TASK INSTRUCTIONS: Give the data again exactly, from its opening line through the line in which "cam.rotation_euler = (PI/2-PITCH, 0, -YAW)" appears.

COLLECTED DATA:
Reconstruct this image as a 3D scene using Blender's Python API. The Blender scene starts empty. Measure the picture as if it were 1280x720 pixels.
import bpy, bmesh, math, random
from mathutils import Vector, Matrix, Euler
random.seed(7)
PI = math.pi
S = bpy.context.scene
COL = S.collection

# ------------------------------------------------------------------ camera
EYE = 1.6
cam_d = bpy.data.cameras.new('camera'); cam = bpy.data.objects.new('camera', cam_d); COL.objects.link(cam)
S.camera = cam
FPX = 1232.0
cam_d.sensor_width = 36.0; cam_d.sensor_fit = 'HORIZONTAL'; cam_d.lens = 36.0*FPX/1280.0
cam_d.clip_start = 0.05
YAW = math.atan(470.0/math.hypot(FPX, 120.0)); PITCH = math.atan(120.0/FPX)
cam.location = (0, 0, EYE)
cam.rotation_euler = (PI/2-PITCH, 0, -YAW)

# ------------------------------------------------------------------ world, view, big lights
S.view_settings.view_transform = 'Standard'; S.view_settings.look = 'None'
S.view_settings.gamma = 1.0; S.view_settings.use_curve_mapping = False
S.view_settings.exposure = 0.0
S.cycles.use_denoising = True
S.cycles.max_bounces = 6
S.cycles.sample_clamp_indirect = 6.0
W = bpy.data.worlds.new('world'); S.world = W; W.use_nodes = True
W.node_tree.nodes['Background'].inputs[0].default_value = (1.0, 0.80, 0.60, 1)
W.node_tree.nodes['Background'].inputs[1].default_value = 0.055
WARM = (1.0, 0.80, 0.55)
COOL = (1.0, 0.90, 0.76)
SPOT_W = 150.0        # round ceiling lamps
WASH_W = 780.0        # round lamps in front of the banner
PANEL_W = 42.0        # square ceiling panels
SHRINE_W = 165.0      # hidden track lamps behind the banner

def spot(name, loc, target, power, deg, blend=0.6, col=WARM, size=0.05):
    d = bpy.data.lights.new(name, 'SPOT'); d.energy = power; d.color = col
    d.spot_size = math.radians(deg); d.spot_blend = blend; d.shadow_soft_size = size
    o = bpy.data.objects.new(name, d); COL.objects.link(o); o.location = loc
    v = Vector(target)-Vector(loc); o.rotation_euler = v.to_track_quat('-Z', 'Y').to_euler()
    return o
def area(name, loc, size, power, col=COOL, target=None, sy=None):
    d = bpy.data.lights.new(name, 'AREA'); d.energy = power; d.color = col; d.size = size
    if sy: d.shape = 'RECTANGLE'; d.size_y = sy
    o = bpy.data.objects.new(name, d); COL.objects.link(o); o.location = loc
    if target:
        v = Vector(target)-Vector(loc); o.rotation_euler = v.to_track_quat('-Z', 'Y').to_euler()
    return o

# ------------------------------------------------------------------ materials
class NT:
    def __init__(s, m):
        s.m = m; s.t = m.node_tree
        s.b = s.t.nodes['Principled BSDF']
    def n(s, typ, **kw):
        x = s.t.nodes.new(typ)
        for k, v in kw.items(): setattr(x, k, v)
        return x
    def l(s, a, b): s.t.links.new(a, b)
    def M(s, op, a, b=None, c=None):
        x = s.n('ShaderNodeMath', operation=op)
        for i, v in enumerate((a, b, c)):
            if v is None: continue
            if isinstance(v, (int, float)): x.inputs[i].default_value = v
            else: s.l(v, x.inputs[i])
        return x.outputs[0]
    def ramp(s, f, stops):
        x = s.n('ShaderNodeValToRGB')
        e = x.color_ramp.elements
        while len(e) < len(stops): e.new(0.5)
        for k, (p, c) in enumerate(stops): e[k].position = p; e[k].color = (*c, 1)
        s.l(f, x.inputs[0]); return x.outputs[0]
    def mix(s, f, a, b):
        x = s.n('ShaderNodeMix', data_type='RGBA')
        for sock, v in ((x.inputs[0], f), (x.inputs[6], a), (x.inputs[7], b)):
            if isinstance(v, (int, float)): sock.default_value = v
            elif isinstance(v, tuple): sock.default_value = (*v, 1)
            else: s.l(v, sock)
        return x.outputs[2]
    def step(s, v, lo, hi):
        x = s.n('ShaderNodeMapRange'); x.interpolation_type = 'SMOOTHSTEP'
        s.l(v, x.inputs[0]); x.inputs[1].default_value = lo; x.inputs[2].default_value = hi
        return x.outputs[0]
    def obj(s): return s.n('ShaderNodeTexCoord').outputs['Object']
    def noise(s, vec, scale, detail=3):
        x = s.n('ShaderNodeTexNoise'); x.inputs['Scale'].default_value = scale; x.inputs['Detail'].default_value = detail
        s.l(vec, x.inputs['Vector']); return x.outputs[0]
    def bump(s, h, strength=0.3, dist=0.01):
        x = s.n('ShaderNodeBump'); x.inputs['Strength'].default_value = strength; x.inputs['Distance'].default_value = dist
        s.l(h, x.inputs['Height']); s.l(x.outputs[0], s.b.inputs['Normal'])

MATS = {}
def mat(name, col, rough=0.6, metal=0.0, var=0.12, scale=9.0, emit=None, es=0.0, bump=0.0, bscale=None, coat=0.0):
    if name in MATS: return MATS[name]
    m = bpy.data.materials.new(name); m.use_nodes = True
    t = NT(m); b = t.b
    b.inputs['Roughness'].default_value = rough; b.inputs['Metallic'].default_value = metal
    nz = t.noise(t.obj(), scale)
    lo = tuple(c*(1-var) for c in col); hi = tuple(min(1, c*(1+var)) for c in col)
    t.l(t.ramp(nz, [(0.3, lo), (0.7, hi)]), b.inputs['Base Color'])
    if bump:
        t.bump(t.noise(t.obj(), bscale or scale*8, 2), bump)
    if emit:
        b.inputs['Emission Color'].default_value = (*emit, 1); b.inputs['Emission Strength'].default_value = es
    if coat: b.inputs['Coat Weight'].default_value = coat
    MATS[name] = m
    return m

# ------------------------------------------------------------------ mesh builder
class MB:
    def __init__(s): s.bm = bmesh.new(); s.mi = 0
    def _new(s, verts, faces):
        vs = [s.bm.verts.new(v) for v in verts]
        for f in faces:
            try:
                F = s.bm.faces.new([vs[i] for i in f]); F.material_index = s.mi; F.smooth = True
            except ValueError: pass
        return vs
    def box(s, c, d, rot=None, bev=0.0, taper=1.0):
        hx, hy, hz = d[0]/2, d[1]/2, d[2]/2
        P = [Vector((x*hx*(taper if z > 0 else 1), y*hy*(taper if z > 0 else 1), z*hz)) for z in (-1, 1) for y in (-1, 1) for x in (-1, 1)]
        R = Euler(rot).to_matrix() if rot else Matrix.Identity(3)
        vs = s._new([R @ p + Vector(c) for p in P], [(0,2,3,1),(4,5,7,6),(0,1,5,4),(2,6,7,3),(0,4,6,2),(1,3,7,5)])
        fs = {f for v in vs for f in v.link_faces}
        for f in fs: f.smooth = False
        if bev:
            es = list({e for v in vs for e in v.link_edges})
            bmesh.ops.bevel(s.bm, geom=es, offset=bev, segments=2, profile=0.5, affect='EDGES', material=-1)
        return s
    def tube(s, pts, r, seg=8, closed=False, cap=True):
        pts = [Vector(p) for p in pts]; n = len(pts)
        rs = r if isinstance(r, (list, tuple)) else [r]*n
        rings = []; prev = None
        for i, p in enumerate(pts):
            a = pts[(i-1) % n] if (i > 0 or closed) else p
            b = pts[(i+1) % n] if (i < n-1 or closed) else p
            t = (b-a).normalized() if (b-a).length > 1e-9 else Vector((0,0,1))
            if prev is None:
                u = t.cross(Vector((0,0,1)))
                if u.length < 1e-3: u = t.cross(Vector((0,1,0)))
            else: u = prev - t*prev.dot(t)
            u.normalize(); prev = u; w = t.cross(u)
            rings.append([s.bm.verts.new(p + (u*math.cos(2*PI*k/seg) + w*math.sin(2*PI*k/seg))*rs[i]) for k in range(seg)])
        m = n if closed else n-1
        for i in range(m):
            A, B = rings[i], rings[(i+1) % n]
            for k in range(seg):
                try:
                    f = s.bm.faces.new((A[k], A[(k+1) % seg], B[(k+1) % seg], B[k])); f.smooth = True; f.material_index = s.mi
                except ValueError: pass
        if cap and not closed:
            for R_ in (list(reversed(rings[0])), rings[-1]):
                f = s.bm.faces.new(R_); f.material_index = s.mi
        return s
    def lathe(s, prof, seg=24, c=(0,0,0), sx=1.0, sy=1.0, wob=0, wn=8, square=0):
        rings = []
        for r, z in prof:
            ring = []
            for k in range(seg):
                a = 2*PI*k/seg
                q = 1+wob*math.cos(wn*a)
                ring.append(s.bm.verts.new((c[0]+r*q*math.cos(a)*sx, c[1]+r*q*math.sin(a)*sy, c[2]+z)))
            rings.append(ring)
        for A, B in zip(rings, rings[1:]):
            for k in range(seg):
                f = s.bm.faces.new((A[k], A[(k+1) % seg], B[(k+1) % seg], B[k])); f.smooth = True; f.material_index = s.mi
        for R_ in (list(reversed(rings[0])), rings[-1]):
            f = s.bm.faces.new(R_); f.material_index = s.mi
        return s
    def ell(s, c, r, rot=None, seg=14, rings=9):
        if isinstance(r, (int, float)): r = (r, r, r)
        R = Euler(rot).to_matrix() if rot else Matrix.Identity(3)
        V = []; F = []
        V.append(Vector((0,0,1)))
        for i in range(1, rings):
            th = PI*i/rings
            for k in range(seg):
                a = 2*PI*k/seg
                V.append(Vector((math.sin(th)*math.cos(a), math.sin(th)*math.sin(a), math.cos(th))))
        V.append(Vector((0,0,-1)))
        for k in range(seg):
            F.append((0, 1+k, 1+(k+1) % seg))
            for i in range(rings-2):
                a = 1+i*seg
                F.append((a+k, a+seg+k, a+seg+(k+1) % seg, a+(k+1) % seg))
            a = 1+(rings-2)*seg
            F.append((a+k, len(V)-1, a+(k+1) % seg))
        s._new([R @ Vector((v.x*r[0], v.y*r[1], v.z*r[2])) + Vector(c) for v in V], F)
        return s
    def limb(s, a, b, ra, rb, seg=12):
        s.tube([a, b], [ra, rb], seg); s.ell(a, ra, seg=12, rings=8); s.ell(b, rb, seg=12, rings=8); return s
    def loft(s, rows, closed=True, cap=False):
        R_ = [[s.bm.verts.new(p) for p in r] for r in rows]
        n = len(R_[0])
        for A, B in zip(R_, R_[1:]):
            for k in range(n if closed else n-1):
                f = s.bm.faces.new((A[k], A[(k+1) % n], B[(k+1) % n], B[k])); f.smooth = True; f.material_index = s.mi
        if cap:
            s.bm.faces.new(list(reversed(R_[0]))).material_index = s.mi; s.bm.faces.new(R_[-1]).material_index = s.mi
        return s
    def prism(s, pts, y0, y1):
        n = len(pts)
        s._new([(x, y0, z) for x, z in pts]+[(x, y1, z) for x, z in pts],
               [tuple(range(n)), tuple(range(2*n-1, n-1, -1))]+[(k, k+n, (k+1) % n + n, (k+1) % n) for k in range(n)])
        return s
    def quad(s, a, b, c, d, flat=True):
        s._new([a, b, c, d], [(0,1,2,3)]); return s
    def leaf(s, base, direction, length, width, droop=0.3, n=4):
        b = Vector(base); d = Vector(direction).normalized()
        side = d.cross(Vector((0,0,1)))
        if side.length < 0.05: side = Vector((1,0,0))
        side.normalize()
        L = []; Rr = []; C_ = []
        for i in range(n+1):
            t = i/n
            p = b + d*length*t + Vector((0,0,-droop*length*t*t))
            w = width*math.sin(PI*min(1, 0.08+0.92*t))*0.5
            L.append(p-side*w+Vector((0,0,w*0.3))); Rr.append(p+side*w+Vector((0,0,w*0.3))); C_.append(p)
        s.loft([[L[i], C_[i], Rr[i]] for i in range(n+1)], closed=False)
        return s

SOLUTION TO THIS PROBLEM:
Reconstruct this image as a 3D scene using Blender's Python API. The Blender scene starts empty. Measure the picture as if it were 1280x720 pixels.
import bpy, bmesh, math, random
from mathutils import Vector, Matrix, Euler
random.seed(7)
PI = math.pi
S = bpy.context.scene
COL = S.collection

# ------------------------------------------------------------------ camera
EYE = 1.6
cam_d = bpy.data.cameras.new('camera'); cam = bpy.data.objects.new('camera', cam_d); COL.objects.link(cam)
S.camera = cam
FPX = 1232.0
cam_d.sensor_width = 36.0; cam_d.sensor_fit = 'HORIZONTAL'; cam_d.lens = 36.0*FPX/1280.0
cam_d.clip_start = 0.05
YAW = math.atan(470.0/math.hypot(FPX, 120.0)); PITCH = math.atan(120.0/FPX)
cam.location = (0, 0, EYE)
cam.rotation_euler = (PI/2-PITCH, 0, -YAW)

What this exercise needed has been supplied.